Galisano claimed he acted to "reform" the senate, although when your chosen instruments are an indicted woman slasher and what looks to be a serial indictee, it's hard to credit that reform is your chosen mission. Reports have suggested that the "final straw" for Golisano, perhaps touchy after being soundly rejected by actual voters all three times he personally ran for Governor, occurred at a meeting when the new Democratic leader of the State Senate appeared to be paying more attention to his Blackberry than to him.

True, with New York's profound gerrymandering and inside setups, we don't have real state elections anyway, but, like the Iranians, we like to pretend. Now we don't even have a government. In this perpetual tie, the state senate can't act, leaving all legislation in limbo.

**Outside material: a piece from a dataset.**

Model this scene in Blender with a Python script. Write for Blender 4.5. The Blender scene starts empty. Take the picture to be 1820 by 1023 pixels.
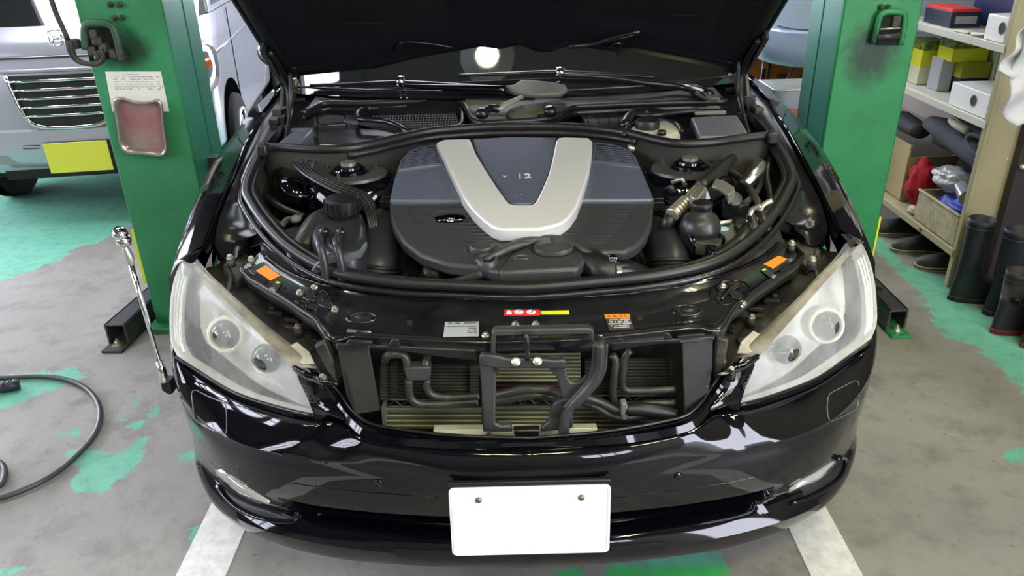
import bpy, bmesh, math, random
import numpy as np
from mathutils import Vector, Matrix
from mathutils.bvhtree import BVHTree

# ------------------------------------------------------------------ camera, world, exposure
SC = bpy.context.scene
COL = SC.collection
FPX = 1365.0
TH = math.radians(26); ROLL = math.radians(1.4)
CAM = np.array([-0.026, -1.235, 1.58])
FW = np.array([0, math.cos(TH), -math.sin(TH)])
_u = np.array([0, math.sin(TH), math.cos(TH)]); _r = np.array([1.0, 0, 0])
RT = _r * math.cos(ROLL) - _u * math.sin(ROLL)
UP = _u * math.cos(ROLL) + _r * math.sin(ROLL)
cd = bpy.data.cameras.new('camera'); cam = bpy.data.objects.new('camera', cd); COL.objects.link(cam)
cd.sensor_width = 36; cd.lens = 36 * FPX / 1820; cd.clip_start = 0.05
cam.matrix_world = Matrix(((RT[0], UP[0], -FW[0], CAM[0]), (RT[1], UP[1], -FW[1], CAM[1]), (RT[2], UP[2], -FW[2], CAM[2]), (0, 0, 0, 1)))
SC.camera = cam
SC.view_settings.view_transform = 'Standard'; SC.view_settings.look = 'None'
SC.view_settings.gamma = 1; SC.view_settings.use_curve_mapping = False
SC.view_settings.exposure = 0.6
SC.cycles.use_denoising = True
SC.cycles.max_bounces = 8; SC.cycles.sample_clamp_indirect = 6
SC.cycles.caustics_reflective = False; SC.cycles.caustics_refractive = False
W = bpy.data.worlds.new('sky'); SC.world = W; W.use_nodes = True
_b = W.node_tree.nodes['Background']; _b.inputs[0].default_value = (0.84, 0.86, 1.0, 1); _b.inputs[1].default_value = 10.0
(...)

Ironically, that immediately quashed Mayor Bloomberg's other heart's desire -- legislation, seemingly about to pass the senate, that would have kept the New York City school system not just in the direct control of the Mayor, but controlled by him to a degree that occurs nowhere else in the United States. Even parents, the Mayor had candidly explained, had no business being involved in the schools and should leave all that to the experts.

So, instead of those petty semi-elected state legislators having turned out to be the ones to thwart him, it was the antics of another grumpy billionaire that blocked the Mayor's heart's desire. We can appreciate Mayor Bloomberg's pain.

A "mini-me" grump. Who'd a thunk!

Having had to endure all these public grumpy displays, we, the general public, might feel we deserve to sit back and enjoy the delicious irony of one billionaire grumpy canceling out another. But, alas, the truth is, what they've canceled out is public process; they've canceled out us.